## WHAT TO DO:
Transcribe the lines from the start of the data below through the line with "from mathutils import Vector, Matrix", word for word and nothing more.
* START *
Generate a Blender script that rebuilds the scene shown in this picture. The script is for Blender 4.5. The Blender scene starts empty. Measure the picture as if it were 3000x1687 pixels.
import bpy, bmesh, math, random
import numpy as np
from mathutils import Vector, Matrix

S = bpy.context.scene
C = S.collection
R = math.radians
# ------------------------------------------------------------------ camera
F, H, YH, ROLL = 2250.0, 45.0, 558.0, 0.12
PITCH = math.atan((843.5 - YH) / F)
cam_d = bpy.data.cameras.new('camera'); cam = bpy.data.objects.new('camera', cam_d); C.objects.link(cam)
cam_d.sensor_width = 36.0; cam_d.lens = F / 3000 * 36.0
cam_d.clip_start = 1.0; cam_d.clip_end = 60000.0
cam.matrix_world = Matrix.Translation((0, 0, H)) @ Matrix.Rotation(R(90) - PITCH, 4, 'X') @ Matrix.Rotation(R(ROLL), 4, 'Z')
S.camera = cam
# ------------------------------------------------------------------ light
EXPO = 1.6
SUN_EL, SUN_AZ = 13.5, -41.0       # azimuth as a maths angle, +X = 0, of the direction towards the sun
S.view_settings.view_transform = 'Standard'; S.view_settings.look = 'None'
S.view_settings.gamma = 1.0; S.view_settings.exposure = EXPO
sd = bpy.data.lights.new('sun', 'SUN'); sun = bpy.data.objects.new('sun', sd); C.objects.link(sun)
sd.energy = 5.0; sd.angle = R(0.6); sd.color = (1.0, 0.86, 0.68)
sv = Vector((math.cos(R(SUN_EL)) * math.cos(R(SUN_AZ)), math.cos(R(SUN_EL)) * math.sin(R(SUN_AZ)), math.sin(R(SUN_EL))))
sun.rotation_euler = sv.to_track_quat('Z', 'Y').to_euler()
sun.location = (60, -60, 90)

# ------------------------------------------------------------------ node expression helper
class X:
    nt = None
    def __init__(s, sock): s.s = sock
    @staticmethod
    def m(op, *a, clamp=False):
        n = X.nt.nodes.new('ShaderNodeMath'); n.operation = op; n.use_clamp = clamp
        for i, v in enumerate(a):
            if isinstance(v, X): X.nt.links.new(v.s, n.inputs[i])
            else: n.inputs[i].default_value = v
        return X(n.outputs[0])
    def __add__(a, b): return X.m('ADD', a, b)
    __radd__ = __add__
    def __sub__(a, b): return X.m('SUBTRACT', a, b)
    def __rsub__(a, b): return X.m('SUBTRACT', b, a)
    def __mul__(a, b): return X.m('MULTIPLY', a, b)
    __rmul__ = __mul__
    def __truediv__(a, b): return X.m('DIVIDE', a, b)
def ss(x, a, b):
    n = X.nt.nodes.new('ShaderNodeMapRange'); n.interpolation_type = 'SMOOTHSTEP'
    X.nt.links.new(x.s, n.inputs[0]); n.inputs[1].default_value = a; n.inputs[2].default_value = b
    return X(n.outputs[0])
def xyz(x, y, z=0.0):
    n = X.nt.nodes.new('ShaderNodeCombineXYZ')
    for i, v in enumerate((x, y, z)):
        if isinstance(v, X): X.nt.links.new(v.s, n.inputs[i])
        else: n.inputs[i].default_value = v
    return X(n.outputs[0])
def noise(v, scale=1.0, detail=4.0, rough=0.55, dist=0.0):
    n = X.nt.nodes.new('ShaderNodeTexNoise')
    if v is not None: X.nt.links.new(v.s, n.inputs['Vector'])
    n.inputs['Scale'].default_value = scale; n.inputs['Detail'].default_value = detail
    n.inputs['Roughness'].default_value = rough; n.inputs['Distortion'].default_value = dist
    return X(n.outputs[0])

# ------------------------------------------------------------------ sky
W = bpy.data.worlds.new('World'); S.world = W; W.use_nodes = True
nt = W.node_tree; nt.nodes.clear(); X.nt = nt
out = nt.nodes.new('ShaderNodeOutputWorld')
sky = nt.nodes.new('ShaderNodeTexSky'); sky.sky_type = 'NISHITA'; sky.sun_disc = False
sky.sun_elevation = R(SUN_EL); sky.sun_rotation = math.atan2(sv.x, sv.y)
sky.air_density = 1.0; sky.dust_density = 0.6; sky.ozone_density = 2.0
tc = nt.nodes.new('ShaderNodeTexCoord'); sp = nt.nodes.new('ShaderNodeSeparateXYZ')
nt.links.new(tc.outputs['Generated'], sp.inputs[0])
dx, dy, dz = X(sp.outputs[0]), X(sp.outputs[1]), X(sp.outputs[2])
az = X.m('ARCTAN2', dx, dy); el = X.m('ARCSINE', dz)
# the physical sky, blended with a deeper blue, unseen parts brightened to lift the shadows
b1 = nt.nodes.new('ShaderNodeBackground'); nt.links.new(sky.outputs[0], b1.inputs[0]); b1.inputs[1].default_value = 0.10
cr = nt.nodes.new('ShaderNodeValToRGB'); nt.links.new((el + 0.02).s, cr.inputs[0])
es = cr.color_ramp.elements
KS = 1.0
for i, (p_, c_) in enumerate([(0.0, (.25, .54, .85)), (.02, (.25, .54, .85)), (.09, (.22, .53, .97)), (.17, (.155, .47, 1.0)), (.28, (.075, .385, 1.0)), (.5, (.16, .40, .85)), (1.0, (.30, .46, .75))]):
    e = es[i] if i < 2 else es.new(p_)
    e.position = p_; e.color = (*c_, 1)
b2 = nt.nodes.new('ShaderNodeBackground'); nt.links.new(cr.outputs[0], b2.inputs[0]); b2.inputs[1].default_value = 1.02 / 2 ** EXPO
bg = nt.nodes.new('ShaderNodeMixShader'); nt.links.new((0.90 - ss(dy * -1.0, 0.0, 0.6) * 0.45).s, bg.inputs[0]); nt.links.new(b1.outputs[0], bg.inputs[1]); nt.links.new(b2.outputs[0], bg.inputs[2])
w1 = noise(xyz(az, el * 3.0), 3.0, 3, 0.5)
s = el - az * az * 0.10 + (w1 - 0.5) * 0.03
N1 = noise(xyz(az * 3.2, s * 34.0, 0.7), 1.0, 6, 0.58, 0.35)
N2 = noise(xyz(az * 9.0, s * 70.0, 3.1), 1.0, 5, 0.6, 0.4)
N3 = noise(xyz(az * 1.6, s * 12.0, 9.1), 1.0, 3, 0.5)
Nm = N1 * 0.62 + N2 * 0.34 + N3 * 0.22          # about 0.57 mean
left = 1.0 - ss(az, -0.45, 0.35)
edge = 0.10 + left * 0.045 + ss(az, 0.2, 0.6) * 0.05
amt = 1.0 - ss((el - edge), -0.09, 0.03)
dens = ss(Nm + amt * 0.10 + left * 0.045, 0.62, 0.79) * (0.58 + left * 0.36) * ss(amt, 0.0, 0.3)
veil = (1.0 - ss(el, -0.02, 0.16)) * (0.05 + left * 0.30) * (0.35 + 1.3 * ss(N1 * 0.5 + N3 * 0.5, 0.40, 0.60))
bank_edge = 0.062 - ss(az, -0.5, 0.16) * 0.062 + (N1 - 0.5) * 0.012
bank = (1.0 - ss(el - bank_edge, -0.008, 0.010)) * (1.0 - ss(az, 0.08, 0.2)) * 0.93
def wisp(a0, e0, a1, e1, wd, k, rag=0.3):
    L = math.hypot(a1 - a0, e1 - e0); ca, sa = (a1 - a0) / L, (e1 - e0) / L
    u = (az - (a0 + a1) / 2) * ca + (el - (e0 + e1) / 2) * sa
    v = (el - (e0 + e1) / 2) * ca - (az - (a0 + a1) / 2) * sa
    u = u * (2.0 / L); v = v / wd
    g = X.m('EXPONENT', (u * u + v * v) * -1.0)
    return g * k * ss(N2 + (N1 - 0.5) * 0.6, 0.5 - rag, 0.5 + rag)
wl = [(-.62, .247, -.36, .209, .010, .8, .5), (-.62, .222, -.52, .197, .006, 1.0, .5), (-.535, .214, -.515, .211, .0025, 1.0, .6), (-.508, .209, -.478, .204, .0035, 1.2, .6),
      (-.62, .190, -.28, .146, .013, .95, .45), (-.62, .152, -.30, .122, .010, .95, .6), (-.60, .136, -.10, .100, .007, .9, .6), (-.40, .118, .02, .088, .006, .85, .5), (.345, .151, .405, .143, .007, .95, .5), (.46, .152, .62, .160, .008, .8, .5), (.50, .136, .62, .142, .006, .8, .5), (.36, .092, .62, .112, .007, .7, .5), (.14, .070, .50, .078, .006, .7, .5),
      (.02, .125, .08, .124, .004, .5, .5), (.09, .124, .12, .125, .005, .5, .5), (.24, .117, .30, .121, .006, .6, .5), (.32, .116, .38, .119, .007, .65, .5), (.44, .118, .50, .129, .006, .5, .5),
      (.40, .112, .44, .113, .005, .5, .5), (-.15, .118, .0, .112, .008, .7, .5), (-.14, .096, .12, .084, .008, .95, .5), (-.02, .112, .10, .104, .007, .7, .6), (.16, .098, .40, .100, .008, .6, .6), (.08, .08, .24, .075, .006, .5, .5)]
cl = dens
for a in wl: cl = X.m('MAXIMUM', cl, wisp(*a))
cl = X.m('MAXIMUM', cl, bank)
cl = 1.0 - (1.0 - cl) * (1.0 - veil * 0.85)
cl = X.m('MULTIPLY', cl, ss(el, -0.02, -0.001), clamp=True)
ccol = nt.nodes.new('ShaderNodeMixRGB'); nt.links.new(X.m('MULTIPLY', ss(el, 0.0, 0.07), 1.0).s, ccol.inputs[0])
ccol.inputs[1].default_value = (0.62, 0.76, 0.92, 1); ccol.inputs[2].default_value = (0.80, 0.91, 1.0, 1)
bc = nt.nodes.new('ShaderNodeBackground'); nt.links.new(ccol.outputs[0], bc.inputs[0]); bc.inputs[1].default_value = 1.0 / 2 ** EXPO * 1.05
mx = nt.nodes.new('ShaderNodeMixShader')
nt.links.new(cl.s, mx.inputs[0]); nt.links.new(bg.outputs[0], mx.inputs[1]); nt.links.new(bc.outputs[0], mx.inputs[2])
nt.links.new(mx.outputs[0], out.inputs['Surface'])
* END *
## IN RESPONSE:
Generate a Blender script that rebuilds the scene shown in this picture. The script is for Blender 4.5. The Blender scene starts empty. Measure the picture as if it were 3000x1687 pixels.
import bpy, bmesh, math, random
import numpy as np
from mathutils import Vector, Matrix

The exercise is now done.